Brookfield-based Hammes Company, a real estate development company that specializes in health care facilities, unveiled plans Friday for a five-story office building it plans to develop at the northeast corner of Knapp and Water Streets in downtown Milwaukee, that will be the company’s new corporate headquarters.
Phase one of the $30 million project includes the 94,000-square-foot office building, with a 360-stall parking structure that will be connected to the building along Market Street.
Hammes Co. will occupy two floors of the building, moving about 80 employees from Brookfield to Milwaukee. The space allows Hammes to grow, although Jon Hammes, company founder, did not say how many employees he plans on adding in the future.
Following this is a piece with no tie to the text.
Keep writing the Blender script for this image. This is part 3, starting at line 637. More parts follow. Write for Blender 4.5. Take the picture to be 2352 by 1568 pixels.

Now that the plans have been revealed, Hammes also plans on launching a marketing campaign to recruit future tenants.
Phase two of the project, which could begin three years after phase one is completed in January 2018, could include a five- to eight-story building that would be 90,000 to 100,000 square feet.
Both buildings would be connected by a motor court fronting Cherry Street that would be the main entrance for the offices.
Hammes said he considered sites in downtown Milwaukee for three years before deciding on this location in the Park East corridor.
“We’re really excited about being part of the city,” Hammes said. “They’re on a great roll here and we really want to be a part of that chapter of Milwaukee. We’ve been hiring a number of people and find if they work in Brookfield they live in the city. We think it’s good for employees, good for business and good for recruiting.”
Hammes Co. previously requested a zoning change for the site, which has an address of 210 E. Knapp St. and is bounded by Knapp, Market and Water streets, to build an office building and parking structure.
The city Plan Commission and Zoning, Neighborhoods & Development committees will review the Hammes plans in November before the Common Council votes on them on Nov. 22. Hammes Co. is not requesting any city funding assistance for the project.
Charlottesville, Va.-based Dalgliesh Gilpin Paxton Architects, the firm that has designed several buildings at the University of Virginia, has been hired to design the project with Eppstein Uhen as the local architect.
Previously, Hammes Co. had been working on a plan to build three office buildings on the vacant area northwest of Water Street and Knapp Street. It was a complicated real estate deal with a 0.37-acre portion of the site owned by Milwaukee County, a city street running through the site and the remaining portion of the site being privately owned. The city street would have been vacated, under Hammes’ development plan. But last November, Hammes dropped its option on the privately-owned parcel, located at 1301-1357 N. Edison St., and Milwaukee-based Marcus Corp. purchased it. Baltimore, Maryland-based architectural firm InPlace Design earlier this year had renderings on its website for a 780,000-square-foot downtown development planned by Marcus at the site, which included a movie theater, housing and offices, but Marcus has not yet commented on the project.
Now with Hammes is moving forward with development plans at the northeast corner of Water and Knapp. Hammes, currently headquartered at 18000 W. Sarah Lane in Brookfield, will be the latest of a growing list of suburban companies that have decided to move their offices to downtown Milwaukee.
Fond du Lac-based Badger Liquor will move 100 office workers from West Allis to the Schlitz Park complex near downtown Milwaukee. Brookfield-based marketing firm Bader Rutter will move to the former Laacke & Joys site along the Milwaukee River next year. Decision Resources Group earlier this year signed a lease to move from its Greenfield office to the 411 E. Wisconsin building. In 2015, Plunkett Raysich Architects moved its headquarters from the far northwest side of Milwaukee to a building just south of the Historic Third Ward. In late 2014, The Dohmen Co. moved its headquarters from Menomonee Falls to the Third Ward. Schlitz Park has attracted several other companies from the suburbs including Trusted Media Brands (formerly Reader’s Digest Association Inc.), which moved its office from Greendale in 2014, bringing 200 employees to the downtown area. HSA Bank also moved from Glendale to Schlitz Park in 2014. At the former Pabst Brewery complex, office tenants are also coming from outside of downtown. SafeNet Consulting, TCF Bank and Klement Sausage all recently moved to the complex from outside of downtown Milwaukee.
Milwaukee Mayor Tom Barrett said Hammes’s decision to relocate to Milwaukee is another sign that the business community is confident in the city of Milwaukee.
“The decision (Hammes) has made will send a signal to other businesses that this is the palace you want to be,” Barrett said.